Die übrigen konservativen EU-Anhänger haben die Partei längst verlassen – als einer der letzten ging Ex-Europaabgeordneter John Stevens. Als Unabhängiger versuchte er 2010 noch einmal den Sprung ins Parlament – vergeblich. Nun unterstützt er eine Initiative für ein Referendum über Großbritanniens Rolle in der EU. Beim „People's Pledge“ haben sich, wie die Briten sagen, „strange bedfellows“, seltsame Bettgenossen aus Politik, Wirtschaft und Kultur, zusammengefunden. Die meisten sind eingefleischte Europa-Hasser– Stevens stört das nicht, er will klare Verhältnisse.


Mehrheit für Euro-Einführung?
Auch wenn Umfragen eine andere Sprache sprechen, gegenüber der „Presse“ gibt sich Stevens überzeugt, dass sich bei einer Volksabstimmung eine Mehrheit für den Beitritt in die Eurozone fände. „Es gibt mehr Europa-Fans, als man denkt, vor allem in der Wirtschaft: Die mussten sich nur nie positionieren, in der öffentlichen Debatte haben sie das Feld den Euroskeptikern überlassen.“

Eines seiner Hauptargumente: Die Sorge um den Finanzplatz London. „Es sieht so aus, als ob Euroland enger zusammenrückt. Wenn wieder etwas schief geht im Bankensektor, können alle Steuerzahler in der Eurozone dafür geradestehen. Bleibt Großbritannien draußen, wird die City nur durch die britischen Steuerzahler gesichert.“

In der öffentlichen Debatte um Europa dürfe es nicht länger nur um die Frage gehen, wie viel Geld Großbritannien einzahlt. „Dann gewinnen natürlich die Skeptiker. Aber wenn wir uns auf die wirklich großen Fragen konzentrieren– wie positionieren wir uns in der Welt, wie sichern wir unseren Finanzplatz ab–, dann bin ich sicher, dass die Pro-Europäer gewinnen.“

Doch wann und ob überhaupt das Referendum abgehalten wird, ist unklar. Premier Cameron hat sich mit seinem Koalitionspartner, den für britische Verhältnisse sehr pro-europäischen Liberal-Demokraten, darauf verständigt, erst dann das Volk zu fragen, wenn es darum geht, weitere Kompetenzen an Brüssel abzutreten.

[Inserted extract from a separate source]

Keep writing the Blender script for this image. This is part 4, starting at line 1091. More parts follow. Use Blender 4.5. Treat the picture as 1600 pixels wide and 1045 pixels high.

Mats Persson von „Open Europe“ glaubt, dass es schwierig wird, Cameron für das Thema EU-Reformen zu begeistern oder einen britischen Sonderweg durchzusetzen: „Keine europäische Regierung hat momentan ein Interesse, an dem Thema zu rühren. Weil dann unbequeme Fragen gestellt würden, für die es vielleicht nur unbequeme Lösungen gibt.“

Zahlen zur Wirtschaft

0,2 Prozent: Um so viel wuchs die britische Wirtschaft im zweiten Quartal.

4,5 Prozent: So hoch ist die Teuerungsrate.

81 Milliarden Pfund: So viel soll eingespart werden.

Minus 2,21 Prozent: So entwickelte sich der Aktienindex FTSE in einem Jahr.